◆ **Data section**:
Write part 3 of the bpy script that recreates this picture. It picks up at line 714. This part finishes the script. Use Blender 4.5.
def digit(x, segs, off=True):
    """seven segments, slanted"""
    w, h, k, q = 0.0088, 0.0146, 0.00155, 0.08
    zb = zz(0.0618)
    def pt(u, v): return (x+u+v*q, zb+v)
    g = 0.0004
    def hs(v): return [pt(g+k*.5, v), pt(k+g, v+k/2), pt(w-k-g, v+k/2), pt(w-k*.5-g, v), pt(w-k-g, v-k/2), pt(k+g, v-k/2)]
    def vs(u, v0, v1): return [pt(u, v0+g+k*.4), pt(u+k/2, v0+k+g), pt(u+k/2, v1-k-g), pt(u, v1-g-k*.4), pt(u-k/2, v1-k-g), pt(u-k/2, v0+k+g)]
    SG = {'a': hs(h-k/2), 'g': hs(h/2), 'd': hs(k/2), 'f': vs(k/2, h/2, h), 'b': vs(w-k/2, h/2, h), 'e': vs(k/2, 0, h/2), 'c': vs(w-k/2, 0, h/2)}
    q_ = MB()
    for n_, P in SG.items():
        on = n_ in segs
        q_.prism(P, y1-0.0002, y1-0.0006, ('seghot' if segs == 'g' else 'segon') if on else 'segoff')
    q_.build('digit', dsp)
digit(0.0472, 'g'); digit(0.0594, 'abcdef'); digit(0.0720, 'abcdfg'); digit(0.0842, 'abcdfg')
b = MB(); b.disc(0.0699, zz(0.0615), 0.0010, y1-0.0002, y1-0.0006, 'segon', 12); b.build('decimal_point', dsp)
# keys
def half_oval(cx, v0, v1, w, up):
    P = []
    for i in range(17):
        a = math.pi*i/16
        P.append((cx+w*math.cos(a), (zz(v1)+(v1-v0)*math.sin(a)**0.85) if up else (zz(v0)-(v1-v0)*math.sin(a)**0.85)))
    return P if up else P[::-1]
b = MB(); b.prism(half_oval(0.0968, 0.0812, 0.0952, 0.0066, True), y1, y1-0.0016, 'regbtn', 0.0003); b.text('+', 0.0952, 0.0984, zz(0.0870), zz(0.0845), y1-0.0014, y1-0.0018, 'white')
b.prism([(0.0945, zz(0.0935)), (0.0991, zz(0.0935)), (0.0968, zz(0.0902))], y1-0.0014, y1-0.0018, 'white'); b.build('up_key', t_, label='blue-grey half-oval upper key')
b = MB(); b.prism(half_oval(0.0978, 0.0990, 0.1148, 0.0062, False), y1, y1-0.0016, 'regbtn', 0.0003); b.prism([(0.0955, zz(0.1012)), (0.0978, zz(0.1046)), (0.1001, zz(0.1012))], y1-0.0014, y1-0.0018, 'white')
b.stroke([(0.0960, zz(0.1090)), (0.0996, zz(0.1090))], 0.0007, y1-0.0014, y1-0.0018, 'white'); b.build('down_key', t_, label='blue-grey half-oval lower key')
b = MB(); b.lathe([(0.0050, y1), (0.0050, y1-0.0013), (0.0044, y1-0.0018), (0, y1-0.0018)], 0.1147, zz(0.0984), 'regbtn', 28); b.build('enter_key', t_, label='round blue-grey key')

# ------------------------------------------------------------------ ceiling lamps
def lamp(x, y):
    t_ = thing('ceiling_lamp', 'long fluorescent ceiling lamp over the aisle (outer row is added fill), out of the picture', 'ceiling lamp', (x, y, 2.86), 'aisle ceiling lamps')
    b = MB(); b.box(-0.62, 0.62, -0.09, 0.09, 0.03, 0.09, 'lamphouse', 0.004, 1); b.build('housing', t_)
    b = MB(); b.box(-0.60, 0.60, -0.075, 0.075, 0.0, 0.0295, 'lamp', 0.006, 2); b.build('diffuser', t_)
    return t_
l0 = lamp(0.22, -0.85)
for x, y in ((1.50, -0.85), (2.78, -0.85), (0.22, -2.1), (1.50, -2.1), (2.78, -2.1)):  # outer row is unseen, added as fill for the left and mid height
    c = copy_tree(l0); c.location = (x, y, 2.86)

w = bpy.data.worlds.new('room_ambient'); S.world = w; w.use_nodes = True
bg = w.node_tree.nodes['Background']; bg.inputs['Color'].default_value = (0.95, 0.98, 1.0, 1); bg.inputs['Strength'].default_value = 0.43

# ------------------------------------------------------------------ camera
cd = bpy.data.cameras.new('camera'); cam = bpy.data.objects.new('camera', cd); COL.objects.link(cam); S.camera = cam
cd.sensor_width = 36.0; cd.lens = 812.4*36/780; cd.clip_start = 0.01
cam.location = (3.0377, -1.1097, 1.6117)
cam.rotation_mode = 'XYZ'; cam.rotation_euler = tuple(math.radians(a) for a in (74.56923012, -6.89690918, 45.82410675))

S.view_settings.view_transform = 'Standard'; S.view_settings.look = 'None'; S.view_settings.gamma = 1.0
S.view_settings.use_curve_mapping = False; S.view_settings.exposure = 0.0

◆ **What to do**:
Restate the listing in full, word for word.

◆ **Result below**:
Write part 3 of the bpy script that recreates this picture. It picks up at line 714. This part finishes the script. Use Blender 4.5.
def digit(x, segs, off=True):
    """seven segments, slanted"""
    w, h, k, q = 0.0088, 0.0146, 0.00155, 0.08
    zb = zz(0.0618)
    def pt(u, v): return (x+u+v*q, zb+v)
    g = 0.0004
    def hs(v): return [pt(g+k*.5, v), pt(k+g, v+k/2), pt(w-k-g, v+k/2), pt(w-k*.5-g, v), pt(w-k-g, v-k/2), pt(k+g, v-k/2)]
    def vs(u, v0, v1): return [pt(u, v0+g+k*.4), pt(u+k/2, v0+k+g), pt(u+k/2, v1-k-g), pt(u, v1-g-k*.4), pt(u-k/2, v1-k-g), pt(u-k/2, v0+k+g)]
    SG = {'a': hs(h-k/2), 'g': hs(h/2), 'd': hs(k/2), 'f': vs(k/2, h/2, h), 'b': vs(w-k/2, h/2, h), 'e': vs(k/2, 0, h/2), 'c': vs(w-k/2, 0, h/2)}
    q_ = MB()
    for n_, P in SG.items():
        on = n_ in segs
        q_.prism(P, y1-0.0002, y1-0.0006, ('seghot' if segs == 'g' else 'segon') if on else 'segoff')
    q_.build('digit', dsp)
digit(0.0472, 'g'); digit(0.0594, 'abcdef'); digit(0.0720, 'abcdfg'); digit(0.0842, 'abcdfg')
b = MB(); b.disc(0.0699, zz(0.0615), 0.0010, y1-0.0002, y1-0.0006, 'segon', 12); b.build('decimal_point', dsp)
# keys
def half_oval(cx, v0, v1, w, up):
    P = []
    for i in range(17):
        a = math.pi*i/16
        P.append((cx+w*math.cos(a), (zz(v1)+(v1-v0)*math.sin(a)**0.85) if up else (zz(v0)-(v1-v0)*math.sin(a)**0.85)))
    return P if up else P[::-1]
b = MB(); b.prism(half_oval(0.0968, 0.0812, 0.0952, 0.0066, True), y1, y1-0.0016, 'regbtn', 0.0003); b.text('+', 0.0952, 0.0984, zz(0.0870), zz(0.0845), y1-0.0014, y1-0.0018, 'white')
b.prism([(0.0945, zz(0.0935)), (0.0991, zz(0.0935)), (0.0968, zz(0.0902))], y1-0.0014, y1-0.0018, 'white'); b.build('up_key', t_, label='blue-grey half-oval upper key')
b = MB(); b.prism(half_oval(0.0978, 0.0990, 0.1148, 0.0062, False), y1, y1-0.0016, 'regbtn', 0.0003); b.prism([(0.0955, zz(0.1012)), (0.0978, zz(0.1046)), (0.1001, zz(0.1012))], y1-0.0014, y1-0.0018, 'white')
b.stroke([(0.0960, zz(0.1090)), (0.0996, zz(0.1090))], 0.0007, y1-0.0014, y1-0.0018, 'white'); b.build('down_key', t_, label='blue-grey half-oval lower key')
b = MB(); b.lathe([(0.0050, y1), (0.0050, y1-0.0013), (0.0044, y1-0.0018), (0, y1-0.0018)], 0.1147, zz(0.0984), 'regbtn', 28); b.build('enter_key', t_, label='round blue-grey key')

# ------------------------------------------------------------------ ceiling lamps
def lamp(x, y):
    t_ = thing('ceiling_lamp', 'long fluorescent ceiling lamp over the aisle (outer row is added fill), out of the picture', 'ceiling lamp', (x, y, 2.86), 'aisle ceiling lamps')
    b = MB(); b.box(-0.62, 0.62, -0.09, 0.09, 0.03, 0.09, 'lamphouse', 0.004, 1); b.build('housing', t_)
    b = MB(); b.box(-0.60, 0.60, -0.075, 0.075, 0.0, 0.0295, 'lamp', 0.006, 2); b.build('diffuser', t_)
    return t_
l0 = lamp(0.22, -0.85)
for x, y in ((1.50, -0.85), (2.78, -0.85), (0.22, -2.1), (1.50, -2.1), (2.78, -2.1)):  # outer row is unseen, added as fill for the left and mid height
    c = copy_tree(l0); c.location = (x, y, 2.86)

w = bpy.data.worlds.new('room_ambient'); S.world = w; w.use_nodes = True
bg = w.node_tree.nodes['Background']; bg.inputs['Color'].default_value = (0.95, 0.98, 1.0, 1); bg.inputs['Strength'].default_value = 0.43

# ------------------------------------------------------------------ camera
cd = bpy.data.cameras.new('camera'); cam = bpy.data.objects.new('camera', cd); COL.objects.link(cam); S.camera = cam
cd.sensor_width = 36.0; cd.lens = 812.4*36/780; cd.clip_start = 0.01
cam.location = (3.0377, -1.1097, 1.6117)
cam.rotation_mode = 'XYZ'; cam.rotation_euler = tuple(math.radians(a) for a in (74.56923012, -6.89690918, 45.82410675))

S.view_settings.view_transform = 'Standard'; S.view_settings.look = 'None'; S.view_settings.gamma = 1.0
S.view_settings.use_curve_mapping = False; S.view_settings.exposure = 0.0